A Fair Attitude to the Past?

Materials: Flipchart paper, markers

 

Exercise description

Step1. Split into smaller groups based on nationality, ethnicity or religion. Each group is tasked with making a wall newspaper on: “What would need to change where my people are the majority in order to have a fair attitude to the past and take a step towards reconciliation?” The time for group work is 20 minutes.

Step 2. The groups present their wall newspapers, with possible questions for clarification.

Step 3. After that all the wall newspapers are put up where everyone can see them. The task for all the participants is to look at the wall newspapers their group did not make and add what they think is missing: “What else would need to get sorted in these communities in your opinion?” They write on the same paper but use a different coloured pen. They have 20 minutes.

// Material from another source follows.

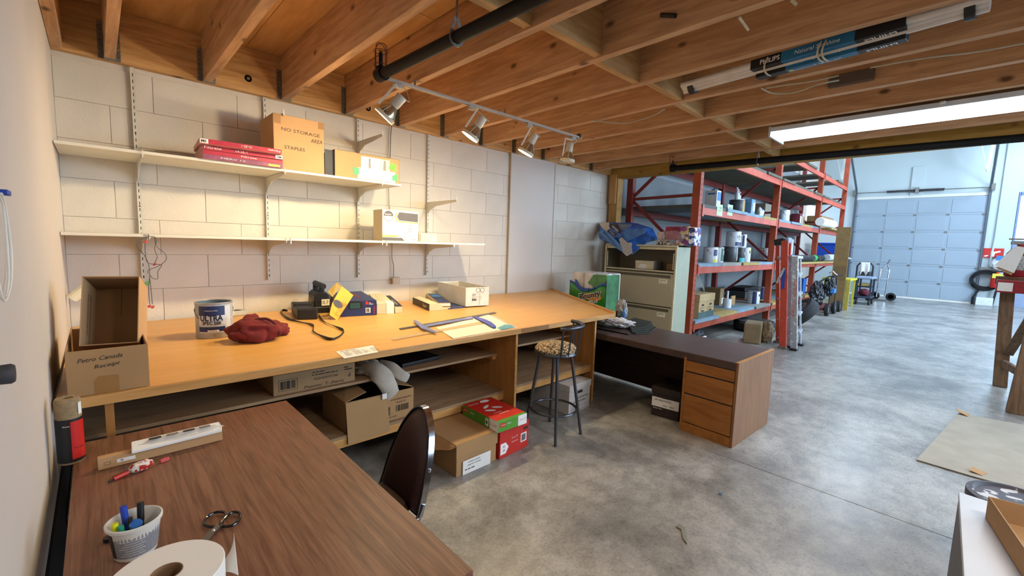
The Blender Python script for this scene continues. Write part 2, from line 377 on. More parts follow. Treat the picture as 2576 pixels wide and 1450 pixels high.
# back wall under the mezzanine: painted concrete blocks, each its own piece
wb = struct(B('wall_back', M_MORTAR, (WX-0.15, WY+0.005, 0), (23.3, WY+0.25, 7.0)))
CH, BL = 0.2885, 0.594
blk = MB().box((0.0012, -0.0045, 0.0012), (BL-0.0012, 0.01, CH-0.0012)).build('block', M_BLOCK, wb, 0.003)
hblk = None; first = True; x_end = 7.1
for r in range(11):
    z0 = 0.047 + r*CH - CH if r else 0.0
    z0 = -0.24 + r*CH
    x = WX - (BL*0.5 if r % 2 else BL*0.05)
    while x < x_end:
        sx0, sx1 = max(x, WX), min(x + BL, x_end)
        zb, zt = max(z0, 0), min(z0 + CH, ZJ + 0.02)
        if sx1 - sx0 > 0.02 and zt - zb > 0.02:
            if first: o = blk; first = False
            else: o = share(blk, 'block', wb, (0, 0, 0))
            o.location = (sx0, WY + random.uniform(-0.0012, 0.0012), zb); o.scale = ((sx1-sx0)/BL, 1, (zt-zb)/CH)
        x += BL
B('shade_panel', mat('shaded_grey_wall', '7c8082', .8, var=.06, scale=1.5), (7.12, WY-0.008, 0), (19.6, WY+.004, 4.6), wb)  # shade on the wall behind the rack, put into a darker skin
# smooth boxed-in chase on the back wall with thin edge trims
B('chase_panel', M_DRY, (4.40, WY-0.035, 0.0), (5.34, WY-0.0225, ZJ+0.01), wb, 0.002)
B('edge_trim', M_DRY, (4.375, WY-0.045, 0.0), (4.402, WY-0.022, ZJ+0.01), wb, 0.002)
B('edge_trim', M_DRY, (5.338, WY-0.045, 0.0), (5.365, WY-0.022, ZJ+0.01), wb, 0.002)
# warehouse far wall with overhead door and window
EX = 23.1
we = struct(thing('wall_end', None, None)); del_ = None
def wp(a, b, m=M_COOLWALL, name='wall_panel'): return B(name, m, a, b, we)
DL, DR, DT = 3.47, -0.23, 3.9
wp((EX, DL, 0), (EX+0.2, WY+0.1, 7)); wp((EX, DR, DT), (EX+0.2, DL, 7)); wp((EX, -0.95, 0), (EX+0.2, DR, 7)); 
wp((EX+0.25, -7.0, 4.0), (EX+0.45, -0.95, 7)); wp((EX+0.25, -7.0, 0), (EX+0.45, -2.75, 4.0)); wp((EX+0.2, -0.97, 0), (EX+0.45, -0.9, 7))
# right side wall of the warehouse with three window openings, wall behind the photographer, roofs
wr = struct(thing('wall_right', None, None)); xs = [4.7, 8.3, 9.7, 13.3, 15.2, 18.8]
def wq(a, b): B('wall_panel', M_COOLWALL, a, b, wr)
wq((WX, -7.0, 0), (EX+0.4, -6.8, 1.2)); wq((WX, -7.0, 4.2), (EX+0.4, -6.8, 7.0)); wq((WX, -7.0, 1.2), (xs[0], -6.8, 4.2))
wq((xs[1], -7.0, 1.2), (xs[2], -6.8, 4.2)); wq((xs[3], -7.0, 1.2), (xs[4], -6.8, 4.2)); wq((xs[5], -7.0, 1.2), (EX+0.4, -6.8, 4.2))
struct(B('wall_left_upper', M_COOLWALL, (WX-0.15, -7.0, 3.5), (WX, WY, 7.0)))
rf = struct(B('ceiling_warehouse', mat('white_roof_deck', 'd5d8d8', 0.7), (WX-0.2, -7.1, 7.0), (EX+0.5, WY+0.3, 7.15)))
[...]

Step 4. They read the additions and discuss the key issues that crop up in the plenary.

Discussion in the plenary

Suggested questions for the discussion:

What was it like writing about yourselves, and about others? How do you feel about what everyone else added to your newspaper? How much opportunity do you get to discuss this in real life and what is the attitude towards the “additions”, the tasks that people outside your group put before you?

 

Alternative version

In step 3, instead of all the participants adding to all the other wall newspapers, you can form smaller groups and task them with adding to specific wall newspapers. The smaller groups should be made up of people that did not participate in making the wall newspaper they are adding to. This way people would not walk around the room and go up to all the wall newspapers, but would stay in one place and focus on adding to just one wall newspaper.


Notice:

Keep in mind that some people may feel uncomfortable writing on wall newspapers made by others, so they will need to be encouraged or you will need to clarify the purpose of the exercise and how helpful feedback from others can be.